» **Task instructions**
Quote the full listing word for word.

» **Data section**
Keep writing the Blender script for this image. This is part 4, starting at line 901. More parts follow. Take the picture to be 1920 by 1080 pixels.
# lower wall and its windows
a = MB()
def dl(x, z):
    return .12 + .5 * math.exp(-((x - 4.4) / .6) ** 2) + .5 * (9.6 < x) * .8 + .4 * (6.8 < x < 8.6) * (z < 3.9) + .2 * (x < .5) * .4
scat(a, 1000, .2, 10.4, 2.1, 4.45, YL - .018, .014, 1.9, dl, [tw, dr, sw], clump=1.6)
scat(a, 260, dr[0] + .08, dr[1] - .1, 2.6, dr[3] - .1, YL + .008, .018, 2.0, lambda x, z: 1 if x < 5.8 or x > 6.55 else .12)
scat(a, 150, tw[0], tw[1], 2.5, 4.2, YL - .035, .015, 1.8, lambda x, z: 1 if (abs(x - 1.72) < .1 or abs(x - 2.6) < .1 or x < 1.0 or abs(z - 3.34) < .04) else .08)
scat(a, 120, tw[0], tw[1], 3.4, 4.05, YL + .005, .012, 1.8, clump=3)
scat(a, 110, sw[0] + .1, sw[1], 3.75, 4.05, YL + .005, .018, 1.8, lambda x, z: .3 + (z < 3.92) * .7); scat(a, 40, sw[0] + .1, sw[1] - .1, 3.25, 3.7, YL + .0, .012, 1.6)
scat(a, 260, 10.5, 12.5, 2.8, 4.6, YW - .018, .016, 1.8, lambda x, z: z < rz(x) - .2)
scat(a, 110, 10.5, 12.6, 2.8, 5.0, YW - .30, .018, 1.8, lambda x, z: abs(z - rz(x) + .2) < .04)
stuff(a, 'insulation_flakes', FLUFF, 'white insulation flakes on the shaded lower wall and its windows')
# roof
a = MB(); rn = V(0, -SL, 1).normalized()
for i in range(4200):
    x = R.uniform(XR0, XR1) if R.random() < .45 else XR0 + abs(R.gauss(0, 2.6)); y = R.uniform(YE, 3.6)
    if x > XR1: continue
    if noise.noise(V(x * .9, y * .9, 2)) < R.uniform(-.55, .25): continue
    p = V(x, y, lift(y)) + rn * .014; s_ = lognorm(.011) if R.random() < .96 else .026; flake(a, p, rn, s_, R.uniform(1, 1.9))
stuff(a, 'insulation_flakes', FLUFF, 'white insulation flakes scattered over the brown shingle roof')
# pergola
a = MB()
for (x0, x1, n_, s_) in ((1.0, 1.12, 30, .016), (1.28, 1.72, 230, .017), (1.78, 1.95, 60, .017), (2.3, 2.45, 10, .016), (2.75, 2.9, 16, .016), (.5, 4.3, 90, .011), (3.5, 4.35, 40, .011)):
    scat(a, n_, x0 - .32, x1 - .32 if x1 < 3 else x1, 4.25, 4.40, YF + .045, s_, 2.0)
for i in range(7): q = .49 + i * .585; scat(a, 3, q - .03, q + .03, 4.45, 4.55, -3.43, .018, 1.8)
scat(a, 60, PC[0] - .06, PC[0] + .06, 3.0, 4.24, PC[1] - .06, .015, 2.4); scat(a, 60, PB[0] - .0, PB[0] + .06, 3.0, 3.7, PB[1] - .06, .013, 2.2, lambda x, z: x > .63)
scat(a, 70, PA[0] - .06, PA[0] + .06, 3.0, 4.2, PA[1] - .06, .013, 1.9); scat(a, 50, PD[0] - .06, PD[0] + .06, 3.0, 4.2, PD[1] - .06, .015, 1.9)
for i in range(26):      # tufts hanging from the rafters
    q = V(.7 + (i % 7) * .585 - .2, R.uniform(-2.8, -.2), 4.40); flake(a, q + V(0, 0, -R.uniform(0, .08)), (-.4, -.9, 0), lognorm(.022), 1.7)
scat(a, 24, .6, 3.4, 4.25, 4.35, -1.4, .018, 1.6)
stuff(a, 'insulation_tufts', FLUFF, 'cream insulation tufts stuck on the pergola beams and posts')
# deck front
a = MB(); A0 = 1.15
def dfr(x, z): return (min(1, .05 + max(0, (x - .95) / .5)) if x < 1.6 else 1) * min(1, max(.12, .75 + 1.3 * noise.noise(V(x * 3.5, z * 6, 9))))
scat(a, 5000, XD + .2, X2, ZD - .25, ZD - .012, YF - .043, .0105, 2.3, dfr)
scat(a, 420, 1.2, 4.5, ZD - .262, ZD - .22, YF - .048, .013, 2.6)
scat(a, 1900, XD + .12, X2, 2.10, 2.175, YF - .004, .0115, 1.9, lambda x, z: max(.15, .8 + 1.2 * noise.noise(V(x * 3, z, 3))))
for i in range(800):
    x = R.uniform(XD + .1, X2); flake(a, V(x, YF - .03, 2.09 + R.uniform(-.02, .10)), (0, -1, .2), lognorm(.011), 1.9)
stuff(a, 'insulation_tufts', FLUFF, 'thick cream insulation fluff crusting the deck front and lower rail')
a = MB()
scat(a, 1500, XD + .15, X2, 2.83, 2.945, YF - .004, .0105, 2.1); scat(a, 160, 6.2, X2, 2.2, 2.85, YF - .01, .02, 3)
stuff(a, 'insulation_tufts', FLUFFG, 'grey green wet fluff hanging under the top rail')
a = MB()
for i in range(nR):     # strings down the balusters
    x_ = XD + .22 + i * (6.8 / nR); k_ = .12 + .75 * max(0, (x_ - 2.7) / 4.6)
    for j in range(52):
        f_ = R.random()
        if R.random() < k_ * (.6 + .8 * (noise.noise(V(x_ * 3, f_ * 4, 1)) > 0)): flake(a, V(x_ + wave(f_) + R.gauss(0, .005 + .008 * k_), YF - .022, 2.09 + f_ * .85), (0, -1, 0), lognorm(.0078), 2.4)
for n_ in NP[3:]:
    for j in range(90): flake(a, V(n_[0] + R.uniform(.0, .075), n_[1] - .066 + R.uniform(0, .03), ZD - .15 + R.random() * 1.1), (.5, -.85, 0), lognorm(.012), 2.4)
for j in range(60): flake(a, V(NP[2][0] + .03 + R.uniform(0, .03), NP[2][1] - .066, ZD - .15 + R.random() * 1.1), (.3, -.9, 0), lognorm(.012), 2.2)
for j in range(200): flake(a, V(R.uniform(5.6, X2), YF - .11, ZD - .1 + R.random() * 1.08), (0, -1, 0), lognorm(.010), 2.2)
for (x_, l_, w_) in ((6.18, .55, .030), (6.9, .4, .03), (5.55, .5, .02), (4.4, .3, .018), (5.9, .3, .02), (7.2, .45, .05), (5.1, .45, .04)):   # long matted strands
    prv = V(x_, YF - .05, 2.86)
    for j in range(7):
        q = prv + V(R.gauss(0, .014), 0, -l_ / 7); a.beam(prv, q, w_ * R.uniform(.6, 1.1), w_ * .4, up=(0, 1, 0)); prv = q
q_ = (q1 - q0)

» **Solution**
Keep writing the Blender script for this image. This is part 4, starting at line 901. More parts follow. Take the picture to be 1920 by 1080 pixels.
# lower wall and its windows
a = MB()
def dl(x, z):
    return .12 + .5 * math.exp(-((x - 4.4) / .6) ** 2) + .5 * (9.6 < x) * .8 + .4 * (6.8 < x < 8.6) * (z < 3.9) + .2 * (x < .5) * .4
scat(a, 1000, .2, 10.4, 2.1, 4.45, YL - .018, .014, 1.9, dl, [tw, dr, sw], clump=1.6)
scat(a, 260, dr[0] + .08, dr[1] - .1, 2.6, dr[3] - .1, YL + .008, .018, 2.0, lambda x, z: 1 if x < 5.8 or x > 6.55 else .12)
scat(a, 150, tw[0], tw[1], 2.5, 4.2, YL - .035, .015, 1.8, lambda x, z: 1 if (abs(x - 1.72) < .1 or abs(x - 2.6) < .1 or x < 1.0 or abs(z - 3.34) < .04) else .08)
scat(a, 120, tw[0], tw[1], 3.4, 4.05, YL + .005, .012, 1.8, clump=3)
scat(a, 110, sw[0] + .1, sw[1], 3.75, 4.05, YL + .005, .018, 1.8, lambda x, z: .3 + (z < 3.92) * .7); scat(a, 40, sw[0] + .1, sw[1] - .1, 3.25, 3.7, YL + .0, .012, 1.6)
scat(a, 260, 10.5, 12.5, 2.8, 4.6, YW - .018, .016, 1.8, lambda x, z: z < rz(x) - .2)
scat(a, 110, 10.5, 12.6, 2.8, 5.0, YW - .30, .018, 1.8, lambda x, z: abs(z - rz(x) + .2) < .04)
stuff(a, 'insulation_flakes', FLUFF, 'white insulation flakes on the shaded lower wall and its windows')
# roof
a = MB(); rn = V(0, -SL, 1).normalized()
for i in range(4200):
    x = R.uniform(XR0, XR1) if R.random() < .45 else XR0 + abs(R.gauss(0, 2.6)); y = R.uniform(YE, 3.6)
    if x > XR1: continue
    if noise.noise(V(x * .9, y * .9, 2)) < R.uniform(-.55, .25): continue
    p = V(x, y, lift(y)) + rn * .014; s_ = lognorm(.011) if R.random() < .96 else .026; flake(a, p, rn, s_, R.uniform(1, 1.9))
stuff(a, 'insulation_flakes', FLUFF, 'white insulation flakes scattered over the brown shingle roof')
# pergola
a = MB()
for (x0, x1, n_, s_) in ((1.0, 1.12, 30, .016), (1.28, 1.72, 230, .017), (1.78, 1.95, 60, .017), (2.3, 2.45, 10, .016), (2.75, 2.9, 16, .016), (.5, 4.3, 90, .011), (3.5, 4.35, 40, .011)):
    scat(a, n_, x0 - .32, x1 - .32 if x1 < 3 else x1, 4.25, 4.40, YF + .045, s_, 2.0)
for i in range(7): q = .49 + i * .585; scat(a, 3, q - .03, q + .03, 4.45, 4.55, -3.43, .018, 1.8)
scat(a, 60, PC[0] - .06, PC[0] + .06, 3.0, 4.24, PC[1] - .06, .015, 2.4); scat(a, 60, PB[0] - .0, PB[0] + .06, 3.0, 3.7, PB[1] - .06, .013, 2.2, lambda x, z: x > .63)
scat(a, 70, PA[0] - .06, PA[0] + .06, 3.0, 4.2, PA[1] - .06, .013, 1.9); scat(a, 50, PD[0] - .06, PD[0] + .06, 3.0, 4.2, PD[1] - .06, .015, 1.9)
for i in range(26):      # tufts hanging from the rafters
    q = V(.7 + (i % 7) * .585 - .2, R.uniform(-2.8, -.2), 4.40); flake(a, q + V(0, 0, -R.uniform(0, .08)), (-.4, -.9, 0), lognorm(.022), 1.7)
scat(a, 24, .6, 3.4, 4.25, 4.35, -1.4, .018, 1.6)
stuff(a, 'insulation_tufts', FLUFF, 'cream insulation tufts stuck on the pergola beams and posts')
# deck front
a = MB(); A0 = 1.15
def dfr(x, z): return (min(1, .05 + max(0, (x - .95) / .5)) if x < 1.6 else 1) * min(1, max(.12, .75 + 1.3 * noise.noise(V(x * 3.5, z * 6, 9))))
scat(a, 5000, XD + .2, X2, ZD - .25, ZD - .012, YF - .043, .0105, 2.3, dfr)
scat(a, 420, 1.2, 4.5, ZD - .262, ZD - .22, YF - .048, .013, 2.6)
scat(a, 1900, XD + .12, X2, 2.10, 2.175, YF - .004, .0115, 1.9, lambda x, z: max(.15, .8 + 1.2 * noise.noise(V(x * 3, z, 3))))
for i in range(800):
    x = R.uniform(XD + .1, X2); flake(a, V(x, YF - .03, 2.09 + R.uniform(-.02, .10)), (0, -1, .2), lognorm(.011), 1.9)
stuff(a, 'insulation_tufts', FLUFF, 'thick cream insulation fluff crusting the deck front and lower rail')
a = MB()
scat(a, 1500, XD + .15, X2, 2.83, 2.945, YF - .004, .0105, 2.1); scat(a, 160, 6.2, X2, 2.2, 2.85, YF - .01, .02, 3)
stuff(a, 'insulation_tufts', FLUFFG, 'grey green wet fluff hanging under the top rail')
a = MB()
for i in range(nR):     # strings down the balusters
    x_ = XD + .22 + i * (6.8 / nR); k_ = .12 + .75 * max(0, (x_ - 2.7) / 4.6)
    for j in range(52):
        f_ = R.random()
        if R.random() < k_ * (.6 + .8 * (noise.noise(V(x_ * 3, f_ * 4, 1)) > 0)): flake(a, V(x_ + wave(f_) + R.gauss(0, .005 + .008 * k_), YF - .022, 2.09 + f_ * .85), (0, -1, 0), lognorm(.0078), 2.4)
for n_ in NP[3:]:
    for j in range(90): flake(a, V(n_[0] + R.uniform(.0, .075), n_[1] - .066 + R.uniform(0, .03), ZD - .15 + R.random() * 1.1), (.5, -.85, 0), lognorm(.012), 2.4)
for j in range(60): flake(a, V(NP[2][0] + .03 + R.uniform(0, .03), NP[2][1] - .066, ZD - .15 + R.random() * 1.1), (.3, -.9, 0), lognorm(.012), 2.2)
for j in range(200): flake(a, V(R.uniform(5.6, X2), YF - .11, ZD - .1 + R.random() * 1.08), (0, -1, 0), lognorm(.010), 2.2)
for (x_, l_, w_) in ((6.18, .55, .030), (6.9, .4, .03), (5.55, .5, .02), (4.4, .3, .018), (5.9, .3, .02), (7.2, .45, .05), (5.1, .45, .04)):   # long matted strands
    prv = V(x_, YF - .05, 2.86)
    for j in range(7):
        q = prv + V(R.gauss(0, .014), 0, -l_ / 7); a.beam(prv, q, w_ * R.uniform(.6, 1.1), w_ * .4, up=(0, 1, 0)); prv = q
q_ = (q1 - q0)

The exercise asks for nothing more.